Für Katharina geht es da erst los. Mit knapp 30 bekommt sie ihr erstes Kind. Der spätere Berufseinstieg, die größere individuelle Freiheit, der Wunsch, Karriere zu machen und ein finanzielles Polster aufzubauen, sowie der Fakt, dass unehelich geborene Kinder kein Makel mehr sind, spielen hierbei eine Rolle.
Gesetzlicher Ruhestand
Ihren letzten Arbeitstag hat Angelika mit 65 Jahren. Katharina, nach 1964 geboren, wird 2051 mit 67 in den Ruhestand gehen. Mit 44 beziehungsweise 43 Jahren haben beide demnach fast gleich lang Beiträge in die Rentenkasse eingezahlt.
Zeit im Ruhestand
Die steigende Lebenserwartung schenkt Katharina deutlich mehr Zeit auf Erden als Angelika: Während Letztere 81 Jahre alt wird, lebt die 1984 Geborene sieben Jahre länger und stirbt erst mit 88. 16 Jahre verbringt Angelika somit im Ruhestand – Katharina hingegen bleiben ganze 21 Jahre.

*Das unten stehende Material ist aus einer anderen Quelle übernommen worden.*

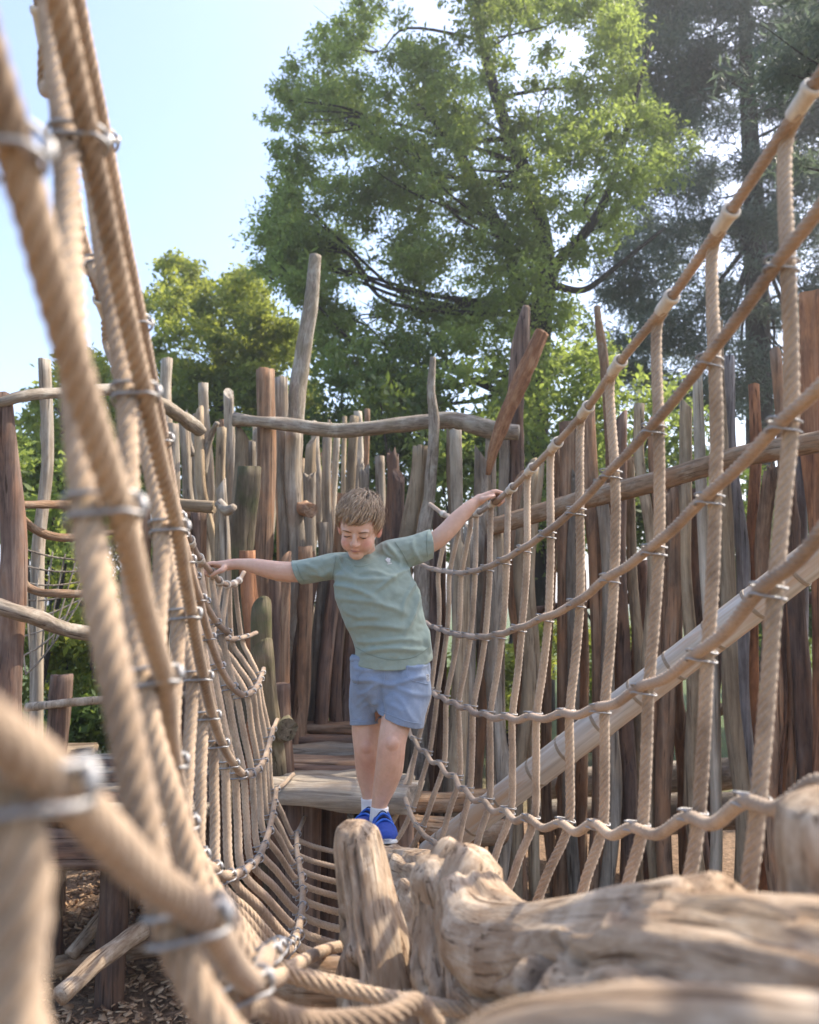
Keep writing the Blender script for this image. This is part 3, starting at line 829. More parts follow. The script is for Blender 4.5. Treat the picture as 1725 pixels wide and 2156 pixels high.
bent_pole('branch', lf, [P(38, 1200, 3.9), P(60, 1238, 4.0), P(120, 1250, 4.0), P(240, 1246, 4.2)], [px(14, 4) / 2, px(17, 4) / 2, px(17, 4) / 2, px(15, 4) / 2], 'limb_brown')
stake(lf, 128, 1420, 112, 42, 4.6, 'dark', top='flat')
bent_pole('rail', lf, [P(56, 1490, 4.5), P(120, 1482, 4.5), P(260, 1470, 4.7), P(420, 1462, 5.2)], [px(17, 4.5) / 2] * 4, 'grey')
stake(lf, 330, 1440, 330, 40, 5.0, 'dark', top='flat')

# low plank deck at the left
dk = empty('low_deck', (-1.6, 4.6, 0), 'low dark plank deck behind the left rope net', 'deck')
zd = P(200, 1690, 4.3)[2]
for k in range(7):
    yk = 4.15 + k * 0.21
    slab('plank', dk, (-3.2, yk + random.uniform(-.02, .02), zd + random.uniform(-.01, .01)), (-1.05 + random.uniform(-.1, .06), yk, zd + random.uniform(-.01, .01)), 0.195, 0.06, 'dark' if k % 2 else 'grey')
for (x, y) in [(-2.9, 4.25), (-2.2, 4.25), (-1.5, 4.25), (-1.15, 4.9), (-2.3, 5.4), (-2.9, 5.4)]:
    pole('leg', dk, (x, y, -.05), (x, y, zd - .04), .075, .07, 'dark', rough=.06)
slab('side_board', dk, (-3.15, 4.06, zd - .18), (-1.1, 4.06, zd - .16), 0.2, 0.05, 'dark', up=(0, 1, 0))
st = empty('step_bench', (-1.95, 4.9, 0), 'small weathered step with a pale tread by the dark deck post', 'step')
c = P(120, 1580, 4.7); slab('tread', st, c + np.array([-.22, 0, 0]), c + np.array([.2, .05, 0]), .16, .05, 'tan')
pole('leg', st, c + np.array([-.1, 0, -.45]), c + np.array([-.1, 0, -.03]), .04, .04, 'dark'); pole('leg', st, c + np.array([.1, 0, -.45]), c + np.array([.1, 0, -.03]), .04, .04, 'dark')

# a grey climbing net hung in the frame at the far left
cn = empty('climbing_net', (-2.4, 5.4, 1.2), 'small grey climbing net hanging behind the frame at the far left', 'climbing net')
q00, q10, q01, q11 = P(30, 1150, 5.3), P(215, 1180, 5.5), P(55, 1420, 5.2), P(130, 1330, 5.3)
for k in range(8):
    t_ = k / 7
    for nm, s_, e_ in (('cord', q00 * (1 - t_) + q10 * t_, q01 * (1 - t_) + q11 * t_), ('cord', q00 * (1 - t_) + q01 * t_, q10 * (1 - t_) + q11 * t_)):
        mid = (s_ + e_) / 2 - np.array([0, .02, .03])
        obj(nm, MB().add(tube([s_, mid, e_], [.006, .006, .006], seg=6, per=5)).mesh(), M['grey'], cn)

# sticks lying on the chips at the lower left
for (a, b, r, lab) in [((128, 2098, 3.6), (300, 1958, 4.1), (.04, .045), 'pale split stick propped on the bark chips at the lower left'),
                       ((150, 2010, 4.3), (330, 1800, 4.9), (.035, .03), 'thin dark branch lying behind the pale split stick'),
                       ((120, 2035, 4.35), (420, 1985, 4.4), (.05, .05), 'brown log half sunk in the bark chips at the lower left')]:
    s = bent_pole('ground_branch', None, [P(*a), (P(*a) + P(*b)) / 2 + np.array([0, .02, .015]), P(*b)], [r[0], (r[0] + r[1]) / 2, r[1]], 'limb_brown' if 'pale' not in lab else 'limb', gn=.1)
    tag(s, lab, 'branch')

# ------------------------------------------------------------------ bamboo pole
m, nt, N, L, bs = new_mat('bamboo_skin')
at = N.new('ShaderNodeAttribute'); at.attribute_name = 'grain'
g1 = noise_node(N, L, mapping(N, L, at.outputs['Vector'], (60, 60, 2)), 1, 5, .6)
g2 = noise_node(N, L, mapping(N, L, at.outputs['Vector'], (14, 14, 1.2)), 1, 5, .7)
ra = ramp(N, [(0.3, (0.40, 0.36, 0.30)), (0.65, (0.64, 0.60, 0.54))]); L.new(g1.outputs[0], ra.inputs[0])
rb = ramp(N, [(0.45, (0, 0, 0)), (0.62, (1, 1, 1))]); L.new(g2.outputs[0], rb.inputs[0])
L.new(mix_color(N, L, rb.outputs[0], ra.outputs[0], (0.50, 0.35, 0.225)), bs.inputs['Base Color'])
bs.inputs['Roughness'].default_value = 0.5
L.new(bump(N, L, g1.outputs[0], .3, .002), bs.inputs['Normal'])
M['bamboo'] = m
bam = empty('bamboo_pole', P(935, 1775, 3.5), 'thick pale bamboo pole slanting up to the right behind the right rope net', 'bamboo pole')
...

Die Lebenserwartung steigt auch bei Männern. Und somit bleibt Katharina auch viel mehr gemeinsame Zeit mit ihrem Partner: Ihr vier Jahre älterer Mann stirbt mit 82 Jahren. Somit bleibt beiden noch ein gemeinsamer Ruhestand von elf Jahren. Auch Angelikas Mann ist vier Jahre älter als sie. Er stirbt aber bereits mit 72 Jahren. Somit bleiben Angelika und ihrem Mann nur drei Jahre im gemeinsamen Ruhestand, bevor Angelika mit 68 Jahren verwitwet.